In countries where development is done with a certain amount of forward planning and foresight, there are zoning laws which clearly set out demarcation lines of what can be developed and where, which areas are commercial, which are residential, and which old buildings are strictly protected, along with firm regulations about the height of apartment buildings and the rights of people to live in their dwelling without their natural light suddenly being blocked by a slab of concrete.  

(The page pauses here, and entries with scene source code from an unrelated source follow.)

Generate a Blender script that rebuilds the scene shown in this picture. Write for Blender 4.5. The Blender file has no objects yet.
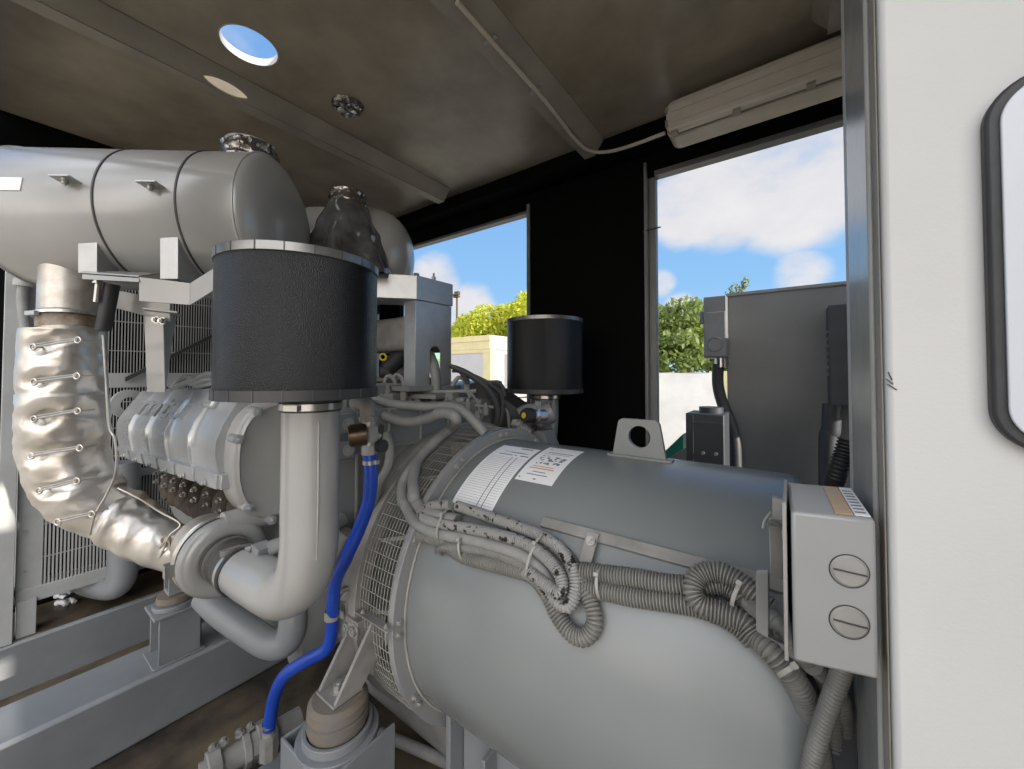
import bpy, bmesh, math, random
from mathutils import Vector, Matrix, noise
random.seed(7)
PI = math.pi
V = Vector
sc = bpy.context.scene
COL = sc.collection

# ------------------------------------------------------------------ camera
F = 385.0; PYC = 364.3; PITCH = math.radians(1.3); HEAD = math.radians(36.2)
CAM = V((0, 0, 1.5))
cam_d = bpy.data.cameras.new('camera'); cam = bpy.data.objects.new('camera', cam_d); COL.objects.link(cam)
cam.location = CAM; cam.rotation_euler = (PI/2 + PITCH, 0, HEAD)
cam_d.sensor_width = 36; cam_d.lens = F/1024*36; cam_d.shift_y = -(384.5-PYC)/1024
cam_d.clip_start = .02; cam_d.clip_end = 500
sc.camera = cam
ROT = cam.rotation_euler.to_matrix()
# survey helpers: turn a sight line of the photograph into a point on a real surface
def ray(px, py): return ROT @ V(((px-512)/F, -(py-PYC)/F, -1.0))
def D(px, py, d): return CAM + ray(px, py)*d
def AX(px, py, x): r = ray(px, py); return CAM + r*(x/r.x)
def AY(px, py, y): r = ray(px, py); return CAM + r*(y/r.y)
def AZ(px, py, z): r = ray(px, py); return CAM + r*((z-1.5)/r.z)
GY, GZ, GR = 1.28, .72, .50          # generator axis and radius
def AC(px, py, off=0.0):             # on the generator drum, off metres above its skin
    r = ray(px, py); R = GR+off
    a = r.y*r.y + r.z*r.z; b = 2*(-GY*r.y + (1.5-GZ)*r.z); c = GY*GY + (1.5-GZ)**2 - R*R
    dsc = b*b-4*a*c
    s = (-b-math.sqrt(max(dsc, 0)))/(2*a)
    return CAM + r*s
def ang(p): return math.atan2(p.z-GZ, p.y-GY)

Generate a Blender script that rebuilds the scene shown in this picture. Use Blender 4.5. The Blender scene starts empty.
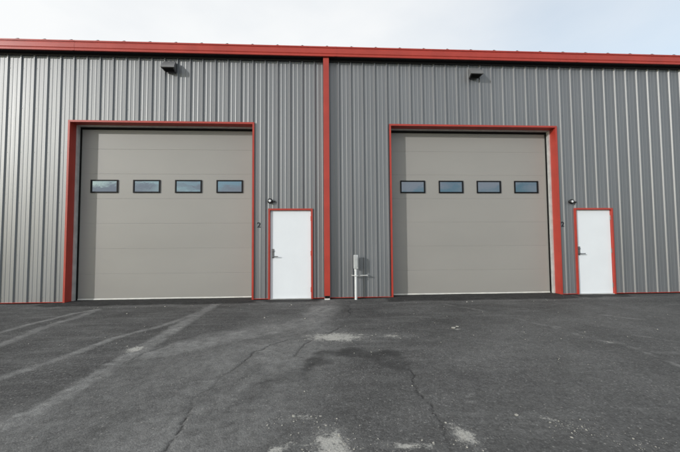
import bpy, bmesh, math, random
import numpy as np
from mathutils import Vector, Matrix

sc = bpy.context.scene
COL = sc.collection
FT = 0.3048
random.seed(4)
rng = np.random.default_rng(7)

# ------------------------------------------------------------------ camera
def v3(*a): return Vector(a)
YAW, PITCH, ROLL = 0.0561, 0.0466, -0.0072
fw = v3(math.sin(YAW)*math.cos(PITCH), math.cos(YAW)*math.cos(PITCH), math.sin(PITCH))
rt = v3(math.cos(YAW), -math.sin(YAW), 0)
up = rt.cross(fw)
rt, up = rt*math.cos(ROLL)+up*math.sin(ROLL), up*math.cos(ROLL)-rt*math.sin(ROLL)
cd = bpy.data.cameras.new('camera')
cam = bpy.data.objects.new('camera', cd)
COL.objects.link(cam)
m = Matrix.Identity(4)
for i in range(3):
    m[i][0], m[i][1], m[i][2] = rt[i], up[i], -fw[i]
m.translation = v3(24.485, -27.513, 4.552)*FT
cam.matrix_world = m
cd.sensor_width = 36
cd.lens = 36*340/680
cd.clip_start, cd.clip_end = 0.05, 8000
sc.camera = cam

# ------------------------------------------------------------------ light
SUN_DIR = v3(1.32, 1.0, -0.53).normalized()          # the way the light travels
ELEV = math.asin(-SUN_DIR.z)
ROT = math.atan2(-SUN_DIR.x, -SUN_DIR.y)
w = bpy.data.worlds.new('World')
sc.world = w
w.use_nodes = True
nt = w.node_tree
nt.nodes.clear()
def wn(t, **k):
    n = nt.nodes.new(t)
    for a, b in k.items(): setattr(n, a, b)
    return n
sky = wn('ShaderNodeTexSky', sky_type='NISHITA', sun_disc=False)
sky.sun_elevation, sky.sun_rotation = ELEV, ROT
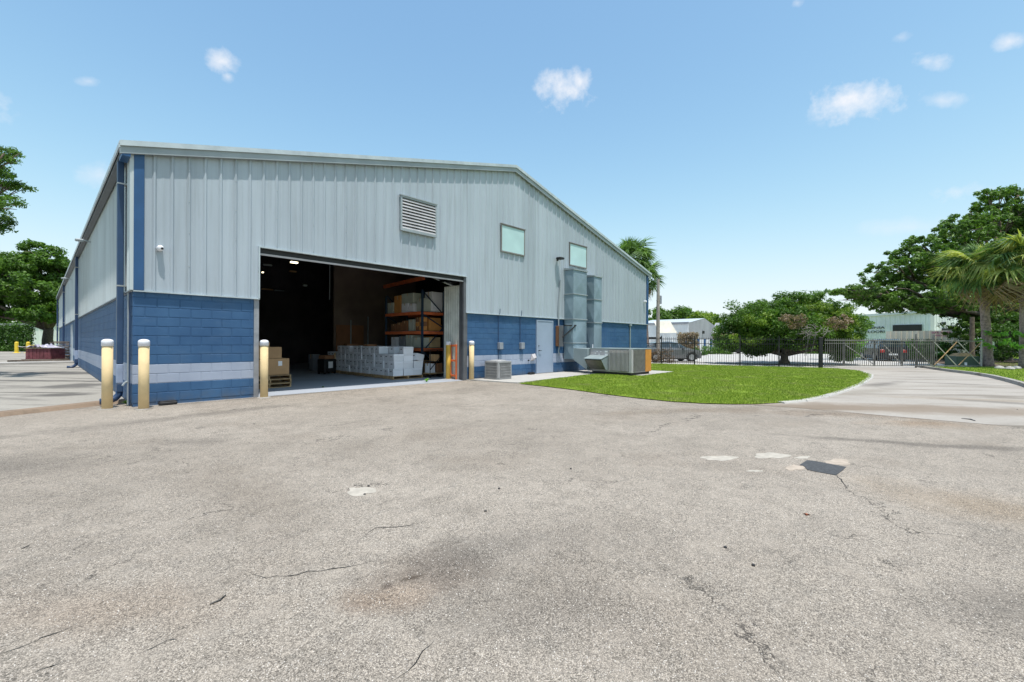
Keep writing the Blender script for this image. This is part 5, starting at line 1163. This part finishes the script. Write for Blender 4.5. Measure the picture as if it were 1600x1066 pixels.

This jungle which has been created by an administration which has become enslaved in a trap of its own making by allowing developers to have carte blanche to build anything they want, anywhere they want, is going to be the most damning legacy of the Muscat Government.  Like many of our readers, I keep hearing terrible stories of people suffering acute hardship and distress because of the construction taking place right next door to them, and no one can (or wants to) do anything about it. 

Tell me, what price progress, if we are entombed in our own homes?